Despite the long history of the portfolio model, there is evidently a lack of data about its actual use and the research has been widely dominant by theoretical studies. Gelderman and Van Weele (2002) highlights that in order to apply the portfolio model, it must be first tailored and elaborated to the case company. Usually, the main objective behind purchasing portfolio is to illustrate, visualize, and describe the possibilities and differentiated purchasing strategies (Gelderman and Van Weele, 2002, 35). Documented and visualized strategies

then enables the company to take next steps to coordinate supplier and purchasing strategies within the company, considering the needs across different business units.

It is essential to recognize that purchasing portfolio is based on product categorization and different purchase items require matching purchase strategy (Mclvor, 2000). The results of neglecting the categorization may lead to over-investing to non-critical items that increases the inventory stock. Kraljic’s portfolio analysis (1983) revealed that the most critical issue in managing purchases is to realize that different products and services have a different strategic meaning to the buying company. Therefore, they should be strategically managed in different ways. This guideline is still very current, especially in SME’s. Kraljic (1983) divided the items into four strategic groups in terms of their profit impact and supply risk as illustrated in figure 3. These four categories were strategic items, bottleneck items, leverage items, and noncritical items (Kraljic, 1983). From these four categories, strategic items and bottleneck items include the highest risks for the company. Strategic items are the most crucial items in terms of success and business of the company. The number of available suppliers for the strategic items is limited and the supplier holds power over the buying company. Therefore strategic items require excellent supplier relationship management skills from the buying company (Lee and Drake, 2010).
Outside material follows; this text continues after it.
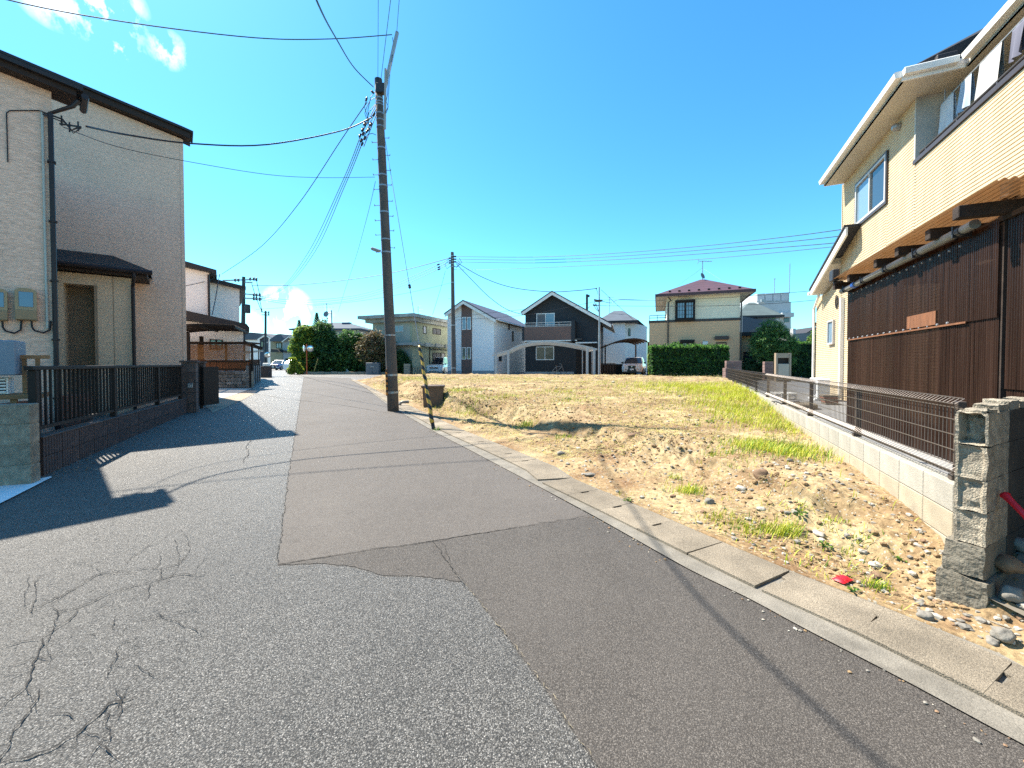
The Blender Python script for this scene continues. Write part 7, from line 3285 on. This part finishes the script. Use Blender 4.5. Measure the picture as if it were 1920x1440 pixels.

As the items are strategically highly important, the sourcing company should pursue collaboration strategy with the supplier.

Traditional, price orientated, negotiation style is not suitable for sourcing strategic items.

Companies should rather pursue long-lasting partner type of relationship with the suppliers.

Strategic items are also crucial in terms of availability and the risk of obsolescence or non-availability should be secured by safety stocks or other possible ways of reducing the risks.

Another challenging group is the bottleneck items. These products are not often bought in big volumes and the availability of products and selection of suppliers is low. For these reasons, it is often hard to influence the purchase price (Huuhka, 2017; Kraljic 1983). It is also worthwhile to notice that bottleneck items are often created unintentionally by the R&D of the organization. Engineering and product development teams may choose a bottleneck component in early phase of product development, without consulting the sourcing department of the organization. Often, this leads to problems when the project is moving from R&D phase into big volume deliveries and designed component creates challenges for procurement department. In addition change of the component may cause several issues and create bottleneck items for the company (Huuhka, 2017).

The purchasing challenges of leverage and noncritical items are more operational than strategic. The monetary value of leverage items is often majority of the total purchases in the company. There are many suppliers available in the market and competition of the

products is high. Therefore, it does not cause challenges to select a supplier for leverage items (Huuhka, 2017, 56). The strategy for leverage items should be strongly based on price and reducing the number of suppliers in order to gain price benefits from high purchase volume. Noncritical items are items are often purchased daily in high volumes. Sometimes the time that the purchaser uses to purchase noncritical items may become costlier to the buying organizations than the product itself. Therefore, the strategy should be based on cutting the operative costs of acquiring noncritical items and giving more responsibility to

supplier (Huuhka, 2017, 57). The purchase process of noncritical items is often automatized in way that for example supplier handles the stock inventory of office supplies and fills in the stock.

In order to exploit the power of purchasing strategies, companies must strongly focus on strategic and leverage products and minimize the work related to non-critical routine products. Generally, the primary goal of procurement and purchasing department is to reduce the price and create cost savings. Fastest ways to pursue cost reductions is to look for arms-length relationships, multiple suppliers, and short-term contracts with suppliers, with aggressive price negotiations (Garfamy, 2012). Nowadays the trend has shift towards more collaborative and partnership type of supplier relationship management where business processes integration, sharing of information, and long-term contracts are the key Figure 3. Purchasing portfolio (Kraljix, 1983; Junnonen and Kankainen, 2012)

elements of supplier management (Garfamy, 2012). Effective use of purchasing portfolio as a strategic tool helps organizations to find ways to manage strategic functions of global sourcing such as supplier power, technological uncertainty, market volatility, and customization (Luzzini et al., 2012).

SMEs are increasingly started to use the portfolio models to organize their purchasing and gain competitive advantage and cost savings. However SME’s do face some challenges that larger organizations usually don’t have to deal with. Small companies tend to base their purchasing decisions into intuition and personal experience rather than facts and research of supplier base (Cagliano and Spina, 2002). Furthermore, the purchasing volumes of SMEs are often low, which decreases attractions towards suppliers for closer collaboration or partnerships (Quayle , 2002). In addition, SMEs often lack resources to find and develop their supplier network and finding most suitable suppliers (Cagliano and Spina, 2002;

González-Benito et al., 2003). Purchasing portfolio can be also utilized in development projects to raise discussion and thoughts of developing sourcing and purchasing activities.

Often, SME’s have only one or few dedicated sourcing personnel. This often leads to situations where the time of the employees goes to fire extinguishing and therefore there is not time for development work (VTT, 2013). Even though the basics of purchasing strategies are the same for every company, small enterprises tend to face challenges in strategic purchasing that are not common in larger organizations. As a result, SME’s use of purchasing portfolio models tend to be much lower than in large companies (Gelderman and van Weele, 2005).